Elles ont pourtant été analysées dès 1975 par Pierre Dux.
La diminution du nombre de spectacles induit naturellement la diminution du nombre de rôles à interpréter, et plus particulièrement encore celle des rôles importants. La situation de sous-emploi des comédiens français 1 ( * ) qui en résulte se révèle peu propice au maintien dans la troupe des meilleurs éléments, et nuit indirectement à la qualité des spectacles.
Par ailleurs, la mission intrinsèque du Théâtre français, c'est-à-dire la présentation permanente du répertoire dramatique national par une troupe de référence, n'est plus assurée. Comme le soulignait Pierre Dux, « les chefs d'oeuvre de notre patrimoine dramatique ne sont plus représentés de façon permanente. Il pourra s'écouler des périodes de dix, quinze ou vingt ans sans que soient jouées des pièces de l'importance du Cid, du Misanthrope ou du Mariage de Figaro. La mission essentielle de la Comédie Française n'est donc plus remplie. »

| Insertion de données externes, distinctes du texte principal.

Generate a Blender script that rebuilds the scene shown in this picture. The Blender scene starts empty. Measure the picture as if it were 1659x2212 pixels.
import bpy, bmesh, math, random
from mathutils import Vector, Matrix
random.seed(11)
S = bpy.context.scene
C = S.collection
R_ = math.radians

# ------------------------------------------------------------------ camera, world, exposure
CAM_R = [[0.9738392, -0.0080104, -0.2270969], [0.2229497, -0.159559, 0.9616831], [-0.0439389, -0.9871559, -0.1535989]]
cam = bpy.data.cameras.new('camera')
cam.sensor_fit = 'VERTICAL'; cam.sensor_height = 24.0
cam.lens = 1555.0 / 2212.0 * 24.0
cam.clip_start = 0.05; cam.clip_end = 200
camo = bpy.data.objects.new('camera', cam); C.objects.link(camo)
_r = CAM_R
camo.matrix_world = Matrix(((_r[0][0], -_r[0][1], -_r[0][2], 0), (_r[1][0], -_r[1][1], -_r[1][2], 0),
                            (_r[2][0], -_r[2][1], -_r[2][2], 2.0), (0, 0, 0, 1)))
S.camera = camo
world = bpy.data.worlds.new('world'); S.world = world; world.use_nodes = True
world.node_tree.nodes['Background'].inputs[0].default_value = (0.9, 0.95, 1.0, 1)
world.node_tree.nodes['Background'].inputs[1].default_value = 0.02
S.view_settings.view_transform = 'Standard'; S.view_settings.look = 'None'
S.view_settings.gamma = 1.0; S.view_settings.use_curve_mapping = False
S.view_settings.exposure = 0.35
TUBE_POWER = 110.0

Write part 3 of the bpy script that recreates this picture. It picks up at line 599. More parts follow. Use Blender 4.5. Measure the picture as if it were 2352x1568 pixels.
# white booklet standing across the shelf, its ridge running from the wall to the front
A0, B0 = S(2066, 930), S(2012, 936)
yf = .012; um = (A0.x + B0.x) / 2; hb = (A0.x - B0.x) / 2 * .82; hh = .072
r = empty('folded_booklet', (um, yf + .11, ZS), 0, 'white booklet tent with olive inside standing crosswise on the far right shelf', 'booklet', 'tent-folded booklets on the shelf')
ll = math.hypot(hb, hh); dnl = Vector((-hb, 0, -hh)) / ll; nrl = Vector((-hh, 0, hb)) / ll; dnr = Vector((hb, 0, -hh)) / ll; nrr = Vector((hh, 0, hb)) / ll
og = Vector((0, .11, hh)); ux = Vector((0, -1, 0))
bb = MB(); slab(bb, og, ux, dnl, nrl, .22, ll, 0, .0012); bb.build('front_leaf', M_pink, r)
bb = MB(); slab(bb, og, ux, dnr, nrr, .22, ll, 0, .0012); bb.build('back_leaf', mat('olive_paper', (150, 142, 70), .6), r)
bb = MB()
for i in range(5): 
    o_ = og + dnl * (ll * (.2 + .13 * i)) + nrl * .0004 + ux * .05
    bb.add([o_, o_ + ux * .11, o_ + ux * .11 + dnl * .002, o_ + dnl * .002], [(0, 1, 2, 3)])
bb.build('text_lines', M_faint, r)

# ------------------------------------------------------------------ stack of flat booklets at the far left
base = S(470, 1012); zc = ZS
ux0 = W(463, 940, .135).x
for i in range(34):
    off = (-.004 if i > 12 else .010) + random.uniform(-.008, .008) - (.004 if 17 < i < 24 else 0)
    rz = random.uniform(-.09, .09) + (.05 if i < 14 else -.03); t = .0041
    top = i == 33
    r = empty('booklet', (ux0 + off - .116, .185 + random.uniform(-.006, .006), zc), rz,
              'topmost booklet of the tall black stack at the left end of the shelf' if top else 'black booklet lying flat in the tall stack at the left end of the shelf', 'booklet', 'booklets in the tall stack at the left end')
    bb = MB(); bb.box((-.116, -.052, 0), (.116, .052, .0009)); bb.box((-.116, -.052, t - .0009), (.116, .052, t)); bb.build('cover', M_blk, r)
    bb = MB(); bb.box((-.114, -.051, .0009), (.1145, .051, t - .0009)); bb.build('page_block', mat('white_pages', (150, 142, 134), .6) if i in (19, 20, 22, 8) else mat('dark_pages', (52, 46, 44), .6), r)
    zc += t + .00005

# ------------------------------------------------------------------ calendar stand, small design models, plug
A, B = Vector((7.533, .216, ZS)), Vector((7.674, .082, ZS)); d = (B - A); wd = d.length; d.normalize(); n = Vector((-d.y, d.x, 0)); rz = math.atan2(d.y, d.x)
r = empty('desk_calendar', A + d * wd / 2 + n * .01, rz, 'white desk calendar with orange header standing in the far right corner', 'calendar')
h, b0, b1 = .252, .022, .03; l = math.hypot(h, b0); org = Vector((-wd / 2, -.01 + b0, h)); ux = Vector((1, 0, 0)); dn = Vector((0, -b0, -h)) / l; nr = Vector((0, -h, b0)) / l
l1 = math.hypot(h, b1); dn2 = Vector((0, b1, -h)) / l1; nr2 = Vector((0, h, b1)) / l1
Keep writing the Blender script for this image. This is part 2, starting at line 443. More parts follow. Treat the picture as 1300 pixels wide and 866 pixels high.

Pour remédier à cette situation, l'auteur de ces lignes appelait de ses voeux l'édification d'un théâtre moderne doté de trois salles de dimensions différentes. Certes, le poids croissant des grandes institutions culturelles parisiennes comme la priorité assignée à l'assainissement des finances publiques, ne permettent plus d'envisager aujourd'hui une telle solution.
Il n'est pas douteux cependant que l'attribution d'une troisième salle à la Comédie Française contribuera à aplanir ces difficultés.
De plus, la situation géographique de ce théâtre, à proximité de la salle Richelieu et du musée du Louvre constitue indéniablement un atout. Sans contraindre les comédiens français à traverser Paris, elle peut se prêter à une politique d'élargissement des publics du Théâtre français surtout si, comme a évoqué M. Jean-Pierre Miquel, actuel administrateur général, les « levers de rideau » devaient être programmés vers 18 heures.
* 1 Les sociétaires et les pensionnaires doivent toute leur activité artistique à la Comédie Française. Des dérogations peuvent toutefois être accordées, dans certaines conditions, après avis du comité d'administration et accord de l'administrateur général.